▶ **Task instructions**
Restate the opening lines of the material below word for word, stopping after the line that contains "cos, sin, R".

▶ **Source data**
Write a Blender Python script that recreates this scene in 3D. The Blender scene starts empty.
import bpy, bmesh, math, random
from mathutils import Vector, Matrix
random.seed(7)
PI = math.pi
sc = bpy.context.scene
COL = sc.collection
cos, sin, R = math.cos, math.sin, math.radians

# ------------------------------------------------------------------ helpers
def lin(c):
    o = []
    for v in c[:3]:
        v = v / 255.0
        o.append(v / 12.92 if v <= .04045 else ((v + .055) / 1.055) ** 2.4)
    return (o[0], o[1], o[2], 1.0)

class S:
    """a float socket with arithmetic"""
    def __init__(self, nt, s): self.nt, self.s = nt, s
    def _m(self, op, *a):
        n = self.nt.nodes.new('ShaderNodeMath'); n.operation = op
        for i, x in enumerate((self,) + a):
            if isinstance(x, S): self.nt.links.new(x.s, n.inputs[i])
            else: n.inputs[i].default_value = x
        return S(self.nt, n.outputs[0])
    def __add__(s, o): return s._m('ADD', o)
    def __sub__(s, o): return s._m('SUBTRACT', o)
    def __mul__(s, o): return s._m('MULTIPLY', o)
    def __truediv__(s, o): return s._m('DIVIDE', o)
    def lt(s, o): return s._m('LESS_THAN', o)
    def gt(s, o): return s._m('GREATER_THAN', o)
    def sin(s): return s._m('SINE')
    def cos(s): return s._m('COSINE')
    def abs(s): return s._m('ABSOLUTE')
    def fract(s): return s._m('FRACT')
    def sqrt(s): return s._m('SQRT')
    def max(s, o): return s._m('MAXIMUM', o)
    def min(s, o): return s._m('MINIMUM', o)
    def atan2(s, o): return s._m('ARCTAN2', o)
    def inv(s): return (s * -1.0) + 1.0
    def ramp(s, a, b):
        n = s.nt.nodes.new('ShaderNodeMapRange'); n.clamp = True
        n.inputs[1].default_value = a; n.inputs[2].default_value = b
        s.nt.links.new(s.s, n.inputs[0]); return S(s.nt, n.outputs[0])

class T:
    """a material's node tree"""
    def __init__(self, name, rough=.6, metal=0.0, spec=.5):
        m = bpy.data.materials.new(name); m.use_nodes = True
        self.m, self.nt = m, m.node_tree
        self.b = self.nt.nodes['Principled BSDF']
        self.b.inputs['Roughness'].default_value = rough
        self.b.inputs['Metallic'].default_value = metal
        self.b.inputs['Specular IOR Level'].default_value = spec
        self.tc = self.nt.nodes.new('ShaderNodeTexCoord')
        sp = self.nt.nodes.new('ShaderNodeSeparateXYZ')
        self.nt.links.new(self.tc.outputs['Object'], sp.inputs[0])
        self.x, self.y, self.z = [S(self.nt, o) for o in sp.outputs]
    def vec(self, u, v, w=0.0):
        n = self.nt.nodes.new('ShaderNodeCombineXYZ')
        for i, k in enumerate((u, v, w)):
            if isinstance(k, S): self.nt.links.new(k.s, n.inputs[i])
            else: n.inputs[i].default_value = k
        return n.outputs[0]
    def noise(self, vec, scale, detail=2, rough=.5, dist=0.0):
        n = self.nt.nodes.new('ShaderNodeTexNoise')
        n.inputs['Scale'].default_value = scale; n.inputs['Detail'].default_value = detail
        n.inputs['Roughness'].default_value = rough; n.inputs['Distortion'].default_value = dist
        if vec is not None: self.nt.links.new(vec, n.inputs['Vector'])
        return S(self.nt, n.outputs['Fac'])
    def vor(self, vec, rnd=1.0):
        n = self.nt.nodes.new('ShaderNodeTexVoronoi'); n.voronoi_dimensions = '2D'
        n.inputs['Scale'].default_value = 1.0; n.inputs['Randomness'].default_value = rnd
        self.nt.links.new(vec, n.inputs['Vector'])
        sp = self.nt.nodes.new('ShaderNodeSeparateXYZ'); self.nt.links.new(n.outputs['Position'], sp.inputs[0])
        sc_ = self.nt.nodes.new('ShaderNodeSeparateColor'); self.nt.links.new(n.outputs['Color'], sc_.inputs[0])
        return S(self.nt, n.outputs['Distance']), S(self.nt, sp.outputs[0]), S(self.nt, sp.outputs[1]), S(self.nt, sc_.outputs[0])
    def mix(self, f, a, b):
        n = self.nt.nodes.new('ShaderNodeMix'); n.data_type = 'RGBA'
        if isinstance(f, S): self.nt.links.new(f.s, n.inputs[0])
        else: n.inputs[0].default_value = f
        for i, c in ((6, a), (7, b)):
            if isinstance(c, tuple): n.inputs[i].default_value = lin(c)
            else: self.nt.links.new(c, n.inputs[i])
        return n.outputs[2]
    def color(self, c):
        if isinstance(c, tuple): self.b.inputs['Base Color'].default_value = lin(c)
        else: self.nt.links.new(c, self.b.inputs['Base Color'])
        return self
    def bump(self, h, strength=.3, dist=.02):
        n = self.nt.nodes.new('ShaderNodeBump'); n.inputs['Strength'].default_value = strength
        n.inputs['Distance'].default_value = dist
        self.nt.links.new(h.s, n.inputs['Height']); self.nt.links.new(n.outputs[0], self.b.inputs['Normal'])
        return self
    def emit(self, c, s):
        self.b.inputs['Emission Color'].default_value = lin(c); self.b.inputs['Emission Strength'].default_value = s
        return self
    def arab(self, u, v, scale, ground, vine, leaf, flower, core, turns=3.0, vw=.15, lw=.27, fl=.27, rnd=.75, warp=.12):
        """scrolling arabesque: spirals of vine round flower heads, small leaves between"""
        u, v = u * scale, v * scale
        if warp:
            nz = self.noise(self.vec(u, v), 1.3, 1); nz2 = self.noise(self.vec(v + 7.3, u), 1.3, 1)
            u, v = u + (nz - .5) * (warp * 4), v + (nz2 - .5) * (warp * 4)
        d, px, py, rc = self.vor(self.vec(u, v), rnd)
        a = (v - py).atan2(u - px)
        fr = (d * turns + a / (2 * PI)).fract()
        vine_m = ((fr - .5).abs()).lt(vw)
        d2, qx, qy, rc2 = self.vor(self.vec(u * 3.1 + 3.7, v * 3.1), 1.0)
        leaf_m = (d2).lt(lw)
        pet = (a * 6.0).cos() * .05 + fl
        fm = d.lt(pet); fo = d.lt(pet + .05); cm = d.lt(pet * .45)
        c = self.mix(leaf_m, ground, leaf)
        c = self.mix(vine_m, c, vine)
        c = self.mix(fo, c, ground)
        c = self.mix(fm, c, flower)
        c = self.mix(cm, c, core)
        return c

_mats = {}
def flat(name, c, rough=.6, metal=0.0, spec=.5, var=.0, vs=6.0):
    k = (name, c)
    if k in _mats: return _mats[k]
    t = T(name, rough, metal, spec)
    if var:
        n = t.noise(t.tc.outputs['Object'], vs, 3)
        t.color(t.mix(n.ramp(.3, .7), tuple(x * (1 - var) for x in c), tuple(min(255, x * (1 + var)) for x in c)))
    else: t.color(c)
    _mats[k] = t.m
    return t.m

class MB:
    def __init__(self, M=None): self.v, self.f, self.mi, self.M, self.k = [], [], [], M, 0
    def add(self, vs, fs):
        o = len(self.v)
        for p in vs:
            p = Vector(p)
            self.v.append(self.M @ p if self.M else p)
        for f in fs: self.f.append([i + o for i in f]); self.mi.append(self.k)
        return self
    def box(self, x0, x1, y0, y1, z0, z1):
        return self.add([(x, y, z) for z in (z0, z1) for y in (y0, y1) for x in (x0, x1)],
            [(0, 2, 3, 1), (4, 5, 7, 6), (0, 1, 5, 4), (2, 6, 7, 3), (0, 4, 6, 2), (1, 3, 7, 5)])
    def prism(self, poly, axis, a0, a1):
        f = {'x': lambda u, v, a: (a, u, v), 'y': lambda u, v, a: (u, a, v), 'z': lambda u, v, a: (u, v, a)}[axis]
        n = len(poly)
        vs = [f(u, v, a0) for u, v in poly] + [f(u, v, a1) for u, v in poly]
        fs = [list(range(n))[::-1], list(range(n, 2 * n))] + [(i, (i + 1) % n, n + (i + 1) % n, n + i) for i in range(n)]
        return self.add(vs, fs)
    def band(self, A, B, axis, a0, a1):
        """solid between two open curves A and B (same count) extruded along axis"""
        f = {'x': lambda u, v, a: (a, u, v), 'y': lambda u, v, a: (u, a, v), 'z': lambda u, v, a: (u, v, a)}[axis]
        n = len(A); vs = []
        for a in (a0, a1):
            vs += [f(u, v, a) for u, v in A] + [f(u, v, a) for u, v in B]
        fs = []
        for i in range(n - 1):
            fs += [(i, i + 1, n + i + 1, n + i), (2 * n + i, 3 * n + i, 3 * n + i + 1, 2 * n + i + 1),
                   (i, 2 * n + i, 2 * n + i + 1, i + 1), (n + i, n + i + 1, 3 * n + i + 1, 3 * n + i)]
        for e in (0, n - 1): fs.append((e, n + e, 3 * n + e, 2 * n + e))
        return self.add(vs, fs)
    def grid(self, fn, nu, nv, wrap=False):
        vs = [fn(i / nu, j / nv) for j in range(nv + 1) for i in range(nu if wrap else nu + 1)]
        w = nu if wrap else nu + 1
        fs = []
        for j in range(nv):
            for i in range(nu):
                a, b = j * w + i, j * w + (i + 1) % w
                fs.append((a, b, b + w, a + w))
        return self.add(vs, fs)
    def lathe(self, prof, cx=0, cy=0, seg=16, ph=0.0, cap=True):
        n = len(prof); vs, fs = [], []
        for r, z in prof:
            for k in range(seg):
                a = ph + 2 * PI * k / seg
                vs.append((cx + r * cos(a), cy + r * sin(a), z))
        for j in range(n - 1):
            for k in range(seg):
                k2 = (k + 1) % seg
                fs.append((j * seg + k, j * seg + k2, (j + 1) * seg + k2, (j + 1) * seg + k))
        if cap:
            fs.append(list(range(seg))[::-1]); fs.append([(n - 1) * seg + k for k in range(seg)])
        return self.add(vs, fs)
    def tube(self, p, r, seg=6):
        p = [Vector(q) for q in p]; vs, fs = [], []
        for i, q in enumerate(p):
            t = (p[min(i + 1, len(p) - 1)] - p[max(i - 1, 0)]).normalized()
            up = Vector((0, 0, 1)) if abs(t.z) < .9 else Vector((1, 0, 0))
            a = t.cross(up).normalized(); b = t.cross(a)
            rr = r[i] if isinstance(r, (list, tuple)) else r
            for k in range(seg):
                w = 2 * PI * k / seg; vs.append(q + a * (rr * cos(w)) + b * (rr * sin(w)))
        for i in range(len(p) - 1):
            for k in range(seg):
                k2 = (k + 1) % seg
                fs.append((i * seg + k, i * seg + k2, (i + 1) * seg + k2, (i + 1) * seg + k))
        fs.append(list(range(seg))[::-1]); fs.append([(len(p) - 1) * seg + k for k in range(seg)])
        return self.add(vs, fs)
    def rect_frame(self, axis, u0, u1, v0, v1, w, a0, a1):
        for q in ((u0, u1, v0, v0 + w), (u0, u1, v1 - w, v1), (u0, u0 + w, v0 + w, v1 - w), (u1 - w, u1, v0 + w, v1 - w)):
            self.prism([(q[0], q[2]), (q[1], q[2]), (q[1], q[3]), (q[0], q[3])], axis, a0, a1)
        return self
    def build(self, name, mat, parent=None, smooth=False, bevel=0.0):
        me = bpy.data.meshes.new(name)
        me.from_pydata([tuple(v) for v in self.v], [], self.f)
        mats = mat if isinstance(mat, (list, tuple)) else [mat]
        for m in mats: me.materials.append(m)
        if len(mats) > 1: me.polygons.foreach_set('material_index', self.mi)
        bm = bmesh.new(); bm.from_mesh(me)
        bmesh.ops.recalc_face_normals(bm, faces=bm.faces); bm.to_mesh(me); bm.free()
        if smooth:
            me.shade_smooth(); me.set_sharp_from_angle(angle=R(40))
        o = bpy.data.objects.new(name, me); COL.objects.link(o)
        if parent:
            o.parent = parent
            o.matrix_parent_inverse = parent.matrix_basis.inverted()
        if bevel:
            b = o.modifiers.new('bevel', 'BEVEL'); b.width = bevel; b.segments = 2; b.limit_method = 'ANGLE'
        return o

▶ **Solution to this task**
Write a Blender Python script that recreates this scene in 3D. The Blender scene starts empty.
import bpy, bmesh, math, random
from mathutils import Vector, Matrix
random.seed(7)
PI = math.pi
sc = bpy.context.scene
COL = sc.collection
cos, sin, R = math.cos, math.sin, math.radians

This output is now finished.